Emerging markets are doing particularly well at present. Risk appetite has returned, with the improving outlook in China the key catalyst, says David Oakley in the FT. Developing markets began to find their feet late last year after China's stimulus package was launched. This year alone the MSCI emerging markets index is up by 50%, while America's S&P 500 index has climbed a mere 8%. India and Russia have gained a respective 55% and 60%. China leads the pack, with the domestic market – the Shanghai Composite index – 89% ahead this year and up over 100% since October. Meanwhile, the H-shares index of mainland companies listed in Hong Kong has advanced by 50%.

Signs of speculative fervour

But the worry now is that the domestic market – driven by retail investors as it is largely off limits to foreigners – is heading into bubble territory again. It rose fivefold in 2006/2007 before slumping by 65% last year. Signs of speculative fervour abound. Daily trading volume in Shanghai and Shenzen is close to the peak levels of 2007. Individual investors opened 484,800 accounts in China last week, the most since January 2008 and five times January 2009 levels. And, following a ten-month moratorium, this week's first initial public offering in Shanghai, Sichuan Expressway, quadrupled on its first day of trading.
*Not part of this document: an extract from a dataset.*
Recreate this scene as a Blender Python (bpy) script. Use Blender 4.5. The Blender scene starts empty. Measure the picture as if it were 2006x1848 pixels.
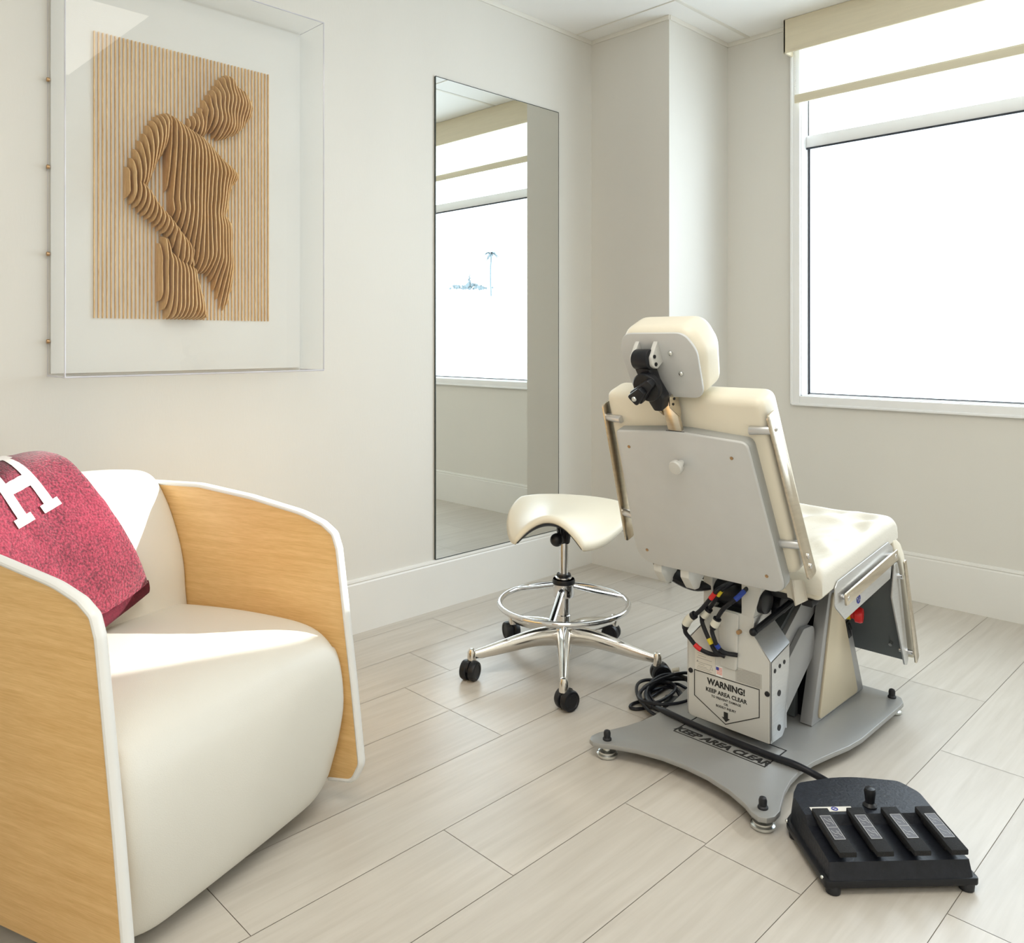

The Shanghai index is already on 37 times earnings. That's well off the 50 it hit in November 2007, but the fundamentals are worse this time, as Ren Chengde of Galaxy Securities points out. During the last bubble economic and earnings growth reached a peak. This year, though, the economy has only just begun to improve and mainland firms' profits are still expected to finish the year 10% down.  So we're "already in a bubble", says Qian Qimin of Shenyin & Wanguo. Clearly, some of the liquidity created by the 35% year-on-year surge in bank lending that is fuelling the economy is finding its way into asset markets.

China remains tied to the West

Meanwhile, the lending surge mandated by the government poses a potential threat to the banking system. The lending flood "will lead to a huge pile of bad debt", says Vitaliy Katsenelson in Foreign Policy. "Forced lending is bad lending… don't confuse fast growth with sustainable growth". Moreover, the stimulus will have to be withdrawn at some point as worries over inflation mount, says Saxo Bank. The broader problem for Chinese and emerging market investors, as Griffiths points out, is that China remains "an export machine". As such it is linked to "Western economies and their problems, and especially the US economy and its problems". Decoupling is still some way off, which means the market is "ahead of events".

With Western demand likely to be subdued for years, it's hard to see exports underpinning strong growth in China once the stimulus ends. And mounting evidence that the global recovery will be lacklustre is a threat to all emerging markets. "China is not out of the woods yet," says Nigel Rendell of RBC Capital Markets, "and neither is the rest of the emerging world."